Will he or won't he? Jeb Bush keeps even big donors in suspense
Son/brother of US presidents has Republicans anxious to know if he will run for the office in 2016
Former Florida Governor Jeb Bush has recently begun making more high-profile public appearances, leaving his big donors and allies tantalised by his promise to decide “in short order” whether to run for president.
Bush was scheduled yesterday to give the commencement address at the University of South Carolina during his second visit in recent months to the state that will host the first presidential primary in a southern state in the 2016 campaign season.
As the son of one president and brother of another, Bush has the power to transform the 2016 contest like no other Republican. He can tap into his family’s vast political network, and his campaign would attract strong support from major donors and widespread media attention.
But his supporters are struggling to understand what Bush’s actions mean and whether they can predict what his political intentions are.
Bush spent much of the recent midterm campaign out of the public eye. But the address at South Carolina will be his fourth high-profile speech in recent weeks. That includes an appearance before corporate executives in Washington, where he called for his party to embrace an immigration overhaul and to focus on governing. He also said would make the call on running for president “not that far out in the future.”
In an interview with ABC’s Miami affiliate WPLG-TV, Bush expressed confidence that he “would be a good president” and said he was in the process of writing an e-book about his time as governor and that it would come out in the spring.
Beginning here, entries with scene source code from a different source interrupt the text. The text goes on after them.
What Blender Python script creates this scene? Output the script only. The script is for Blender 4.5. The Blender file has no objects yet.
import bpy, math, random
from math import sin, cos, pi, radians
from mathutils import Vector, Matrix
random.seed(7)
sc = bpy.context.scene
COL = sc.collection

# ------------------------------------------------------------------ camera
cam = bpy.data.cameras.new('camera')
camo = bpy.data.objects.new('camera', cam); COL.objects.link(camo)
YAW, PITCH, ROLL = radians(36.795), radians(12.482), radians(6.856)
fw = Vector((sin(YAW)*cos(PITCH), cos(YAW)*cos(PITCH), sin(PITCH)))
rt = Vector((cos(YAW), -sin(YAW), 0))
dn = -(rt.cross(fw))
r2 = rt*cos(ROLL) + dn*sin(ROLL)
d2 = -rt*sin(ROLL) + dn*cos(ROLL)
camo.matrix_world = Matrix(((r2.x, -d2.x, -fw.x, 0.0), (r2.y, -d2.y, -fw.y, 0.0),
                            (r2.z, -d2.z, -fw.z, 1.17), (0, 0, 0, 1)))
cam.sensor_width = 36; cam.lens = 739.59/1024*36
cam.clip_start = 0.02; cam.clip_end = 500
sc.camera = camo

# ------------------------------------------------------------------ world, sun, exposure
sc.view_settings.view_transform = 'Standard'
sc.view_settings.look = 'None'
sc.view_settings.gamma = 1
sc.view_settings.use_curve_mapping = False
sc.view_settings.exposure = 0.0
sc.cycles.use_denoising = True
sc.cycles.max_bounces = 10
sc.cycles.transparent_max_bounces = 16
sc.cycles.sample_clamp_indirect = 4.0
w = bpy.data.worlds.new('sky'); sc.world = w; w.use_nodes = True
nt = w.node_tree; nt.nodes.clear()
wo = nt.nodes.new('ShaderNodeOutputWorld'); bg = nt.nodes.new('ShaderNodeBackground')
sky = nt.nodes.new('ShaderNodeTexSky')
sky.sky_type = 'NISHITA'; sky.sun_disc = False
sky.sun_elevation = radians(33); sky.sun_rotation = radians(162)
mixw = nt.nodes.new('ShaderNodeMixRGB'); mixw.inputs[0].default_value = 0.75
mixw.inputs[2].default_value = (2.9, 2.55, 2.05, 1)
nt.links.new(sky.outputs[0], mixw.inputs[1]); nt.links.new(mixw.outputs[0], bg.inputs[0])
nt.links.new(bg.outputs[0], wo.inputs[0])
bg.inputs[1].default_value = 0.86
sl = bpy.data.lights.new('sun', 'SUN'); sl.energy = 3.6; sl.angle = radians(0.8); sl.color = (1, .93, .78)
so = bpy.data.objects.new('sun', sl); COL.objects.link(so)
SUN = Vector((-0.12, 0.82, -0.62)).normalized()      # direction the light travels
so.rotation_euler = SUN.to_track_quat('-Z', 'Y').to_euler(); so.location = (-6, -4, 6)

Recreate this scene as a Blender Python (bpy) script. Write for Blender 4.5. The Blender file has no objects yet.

At about the same time, he will make public about 250,000 emails from his time in office.
Bush said going through the material has reminded him that “if you run with big ideas and then you’re true to those ideas, and get a chance to serve and implement them and do it with passion and conviction, you can move the needle. ... And that’s what we need right now in America,” he said in the interview that aired Sunday.
At the same time Bush has been expanding his private equity business, and advisers insist he’s not courting a political staff in Iowa and New Hampshire, even as other would-be candidates assemble their 2016 campaign teams in the early voting states. Those are signs he might not run.
About all anyone can say for certain is that, as Bush has said, he’s still thinking about it.
“He’s begun the journey. How long it will take him, I don’t know,” said Al Cardenas, a longtime Bush friend and former chairman of the American Conservative Union.